City Hall Seeks to Encourage Mid-Range Hotels

City Hall Seeks to Encourage Mid-Range Hotels

Published: October 31, 2012 (Issue # 1733)


Mid-range hotels like the Rachmaninov (above) are in short supply in the city, which is dominated by 4- and 5-star lodgings.

As City Hall focuses its efforts on bringing inexpensive hotels to the city, developers say that in order to attract investors, some kind of financial incentive is necessary.

A new framework for developing hotel infrastructure in the city from 2013 through 2018 has been devised. The plan has been drafted to focus the efforts of developers toward the sector of affordable hotels.

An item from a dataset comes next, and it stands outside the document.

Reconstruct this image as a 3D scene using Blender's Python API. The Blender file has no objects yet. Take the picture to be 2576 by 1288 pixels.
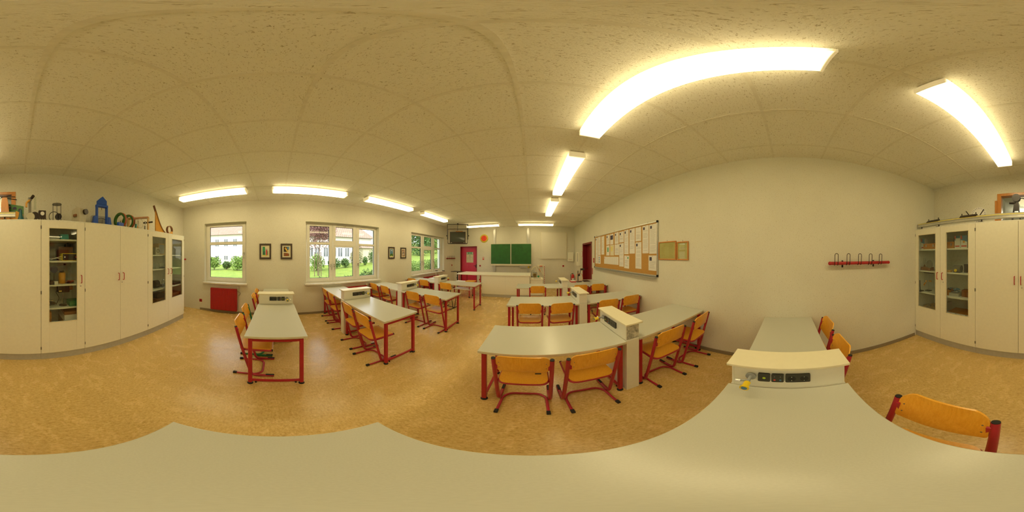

Around St. Isaac’s Square alone, there are about 10 four- and five-star hotels, while the development of two- and three-star hotels in St. Petersburg is an objective necessity, said Nikolai Nagach, the general director of the three-star Baltiya hotel.

“Expensive hotels mainly host elderly foreigners and business travelers, but the volume of these categories of traveler stopped growing long ago,” he said.

According to data from Jones Lang LaSalle Hotels (JLL Hotels), the average price for a room in a luxury hotel in the city is 11,850 rubles ($378).

The number of hotel guests in the city is increasing thanks to Chinese visitors, young people and business travellers from the Russian regions, for whom price is important, said Nagach.

“Steep prices for rooms do not allow us to increase the volume of tourists at the expense of people with average incomes; the demand for economy-class hotels and hostels is not being met,” said Yevgeniya Tuchkova of Colliers International St. Petersburg.

According to information from Alexei Musakin, director of Cronwell Management, the cheapest hotels (two-star) currently offer rooms from 2,500 rubles ($80) per night. However, the rates for three- and four-star hotels have dropped compared to 2011 from 6,850 rubles ($218) to 6,300 rubles ($200) and from 3,150 rubles to 3,100 rubles, respectively, according to data from JLL Hotels.

Oleg Lyskov, acting chairman of the city’s Committee for Investments and Strategic Projects (KISP), said that up until now the municipal government has supported the development of this industry as a whole, but the market itself has been identifying which trends attract investment. Developers’ interests have shifted in favor of high-end hotels, but the lower-priced sector, a lack of which exists in St. Petersburg, “remains untapped,” the official stated.

The new framework is currently being approved by the municipal government. It proposes designating buildings hotel status, and extending project deadlines from 3.5 to five years if the property is purchased at a city auction, said Lyskov. The authorities will not be creating a property directory of those buildings earmarked for hotels. Investors will be able to propose specific properties and will be given a chance to acquire them from the city with permission to turn them into hotels, said Lyskov. However, it will be specified in the investment contract that for the duration of 15 years the building must be used as a hotel, Lyskov clarified. This is a reasonable time period; most hotels are built to operate as such for longer, said Nagach.

However, having granted the premises without a formal tender, the authorities will find it hard to control what happens next: The developer could build, for example, a complex of guest apartments and sell them off to various proprietors, said Musakin. Stimulating the sector of low-cost hotels makes financial sense, for example, by providing government safeguards on loans, he added. According to Musakin, it is worth adopting the European practice in which developers building a three-star hotel using loans obtained with government support sign a contract with the town council on pricing; in the event that the contract is broken, the interest on the loans is recalculated at market rates.

A hotel’s profitability consists not only of the revenue earned from hotel guests, but also from restaurants, business and fitness centers and other hotel facilities. Among three-star hotels, the proportion of profit from other facilities is less than among five-star hotels, but their operating expenses are lower, said Tuchkova. As a result, three-star hotels provide the investor with an 18-20-percent annual return, which for five-star hotels is an almost impossible rate.

If we measure profitability not by percentages but by money, then thanks to more expensive rooms, 5-10-percent occupancy at five-star hotels is equal to 20-percent occupancy at three-star hotels, said Nagach. The period of recoupment for three- and four-star hotels is approximately eight to 12 years, with the fastest return being on hostels at five to seven years.